Oggetto di attenta analisi da parte di criminologi, psicologi e psichiatri forensi, essa testimonia come il Mostro di Milwaukee, Jeffrey Lionel Dahmer, sia stato un soggetto a tratti lucidamente determinato nel condurre a termine i propri intenti criminali, e di come, agli occhi della Corte Americana, la sua condotta sia apparsa da sola l’essenza idonea e sufficiente a giustificarne una condanna al carcere a vita, a scapito delle cure eventualmente riferibili a chi, quasi certamente, era affetto da un disordine psicologico ed un disagio emotivo oltre ogni limite.

Dunque, per la classificazione tra i modelli di serial killer finora osservati,  Jeffrey Lionel Dahmer appare certamente come un lussurioso, un cosiddetto Lust Murder, secondo quanto definito, come detto, da Mastronardi e Palermo nel 1995.
Egli, infatti, presenta i connotati tipici del killer sessuale, che uccide per il proprio esclusivo compiacimento sessuale, il cui soddisfacimento è direttamente proporzionale alla natura e al numero di torture cui vengono sottoposte le vittime e i loro corpi[2].

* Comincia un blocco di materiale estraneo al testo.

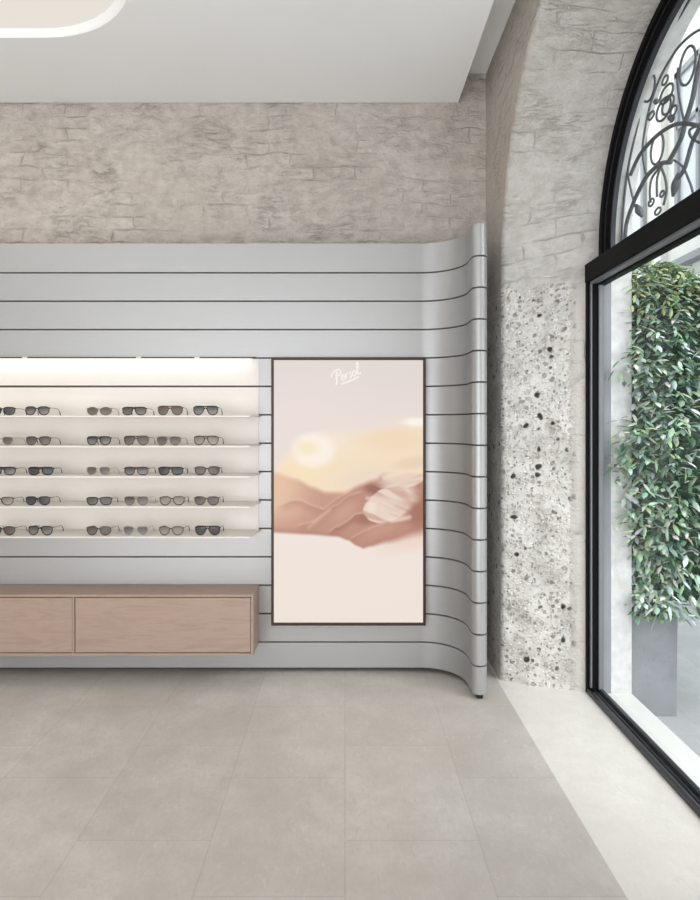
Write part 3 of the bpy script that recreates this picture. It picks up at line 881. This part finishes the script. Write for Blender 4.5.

Sul tema già trattato del serial killer, leggi qui
Sulla fenomenologia dei crimini violenti, leggi qui

[1] I corpi amputati venivano conservati in freezer come cibo, o talvolta disciolti nell'acido, altre volte conservate in contenitori con della formaldeide. Le teste venivano cucinate per rimuoverne la carne: il teschio, in purezza, veniva dipinto e conservato.
[2] In questo aspetto sta proprio la fase totemica del Serial Killer: per evitare la certa fase depressiva conseguente alla commissione di un omicidio, e al fine di prolungare il suo successo, l’assassino arriva a conservare alcune parti del corpo della vittima. In tal senso, JOEL NORRIS, Serial Killers,  Doubleday Books, 1989.